80/20 and how to teach them to software developers.
"Well done! But hey, where are all the players?"
"Oh, those are gone, too..."
If it did have an effect, it didn't stop cheaters in their tracks. It was hardly a death blow. Given another 2-3 months, cheating will be back where it was before Linux was banned based on the trend line.
I'm inclined to believe them when they say banning Linux had a reduction in cheaters. It just makes sense. All you can do is make cheating harder rather than eliminate it outright—not even Valorant can stop all cheating.
I hear all the time that CS2 has a lot of cheaters and that game relies on server-side anti-cheat. But I don't know, because I don't play the game.
I play Siege regularly, which has never enabled Linux, and it's the only game where I've seen widespread cheating. Every other match, someone else has walls or aimbot. That game has two anti-cheat systems! Siege has roughly half the players of Apex Legends at the moment.
Banning Linux is an easy thing to do to reduce cheating, but it's hardly going to make a dent. It's a good start, but for the sake of Apex players, one would hope they've got other things up their sleeve than this incredibly blunt approach...
Maybe in the future, competitive games will only be allowed to be played on Cloud gaming systems like xCloud and GeForce Now... I wouldn't mind that so long as the prices weren't as expensive as they are now.
Last edited by pleasereadthemanual on 5 Feb 2025 at 11:05 pm UTC
Pretty lame reasons to exclude a platform wholesale and pretending that the fault lies there, especially since it feels at best a temporary solution.

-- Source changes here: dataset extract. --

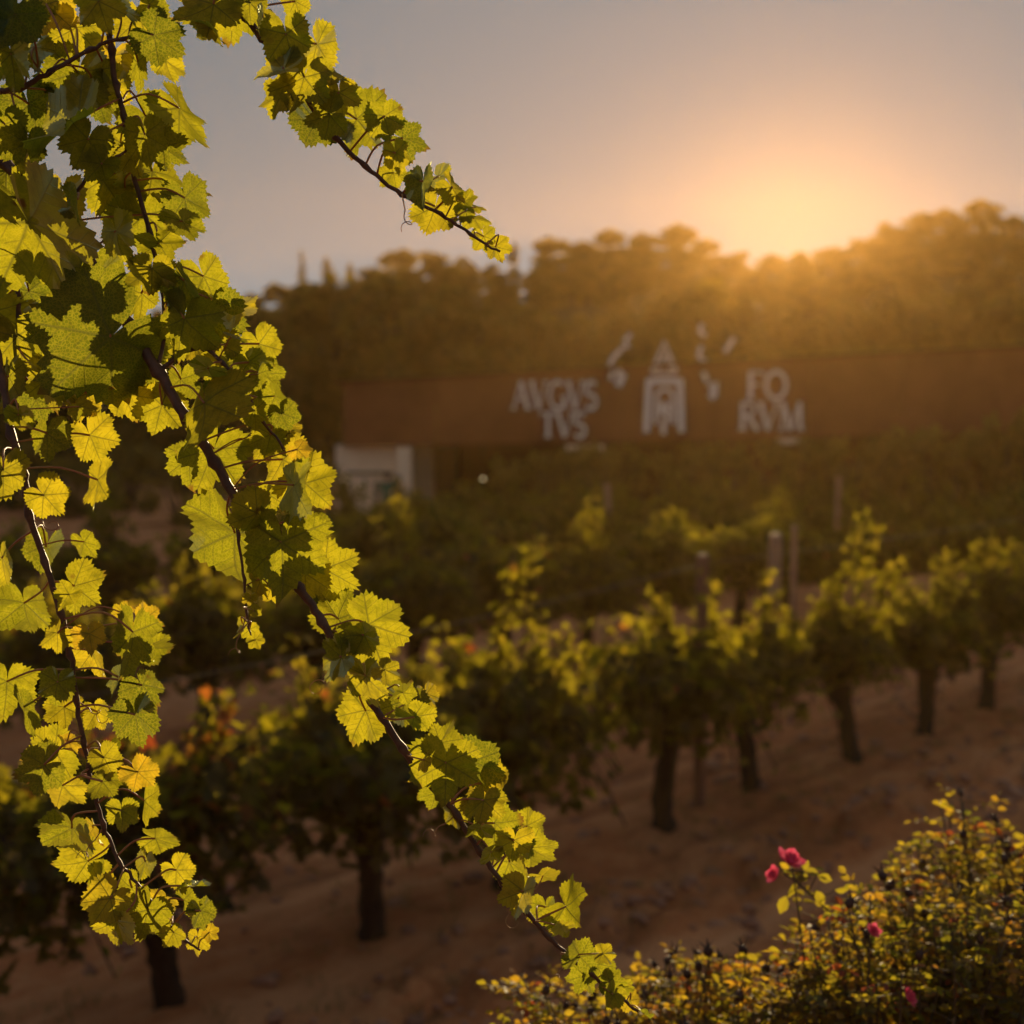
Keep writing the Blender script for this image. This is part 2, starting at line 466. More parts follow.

There's simply not enough data points to claim anything beyond a natural variability in numbers, which one doesn't need a graph for to know that it is there.
Even assuming it did tell anything relevant and there was a causal relation: we're seeing the numbers well on the way to creeping right back up to the old level as cheaters (and the providers of their tools) would seem to be adapting to the new windows-only environment.
Then there's the big elephant in the room: given the processing power of mid-range, soon also low-end, phones, cheating methods are going to be moving off-pc entirely (aim phone's camera to monitor, connect phone to special controller), making kernel-level anti-cheat methods look about as relevant as the Maginot line.
Last edited by emphy on 6 Feb 2025 at 12:47 am UTC
I wonder if the meaningful reduction in cheating activity was actually because of their reduction in the playerbase in general...well, maybe they should shutdown their servers next time, no one can cheat if no one can play
There is also only 4 weekend days within that range discounting any special holidays.
None of this seems particularly exciting especially when you also consider the player count trend during the same period: https://steamdb.info/app/1172470/charts/#1y
Seems like normal corporate face saving to investors to me.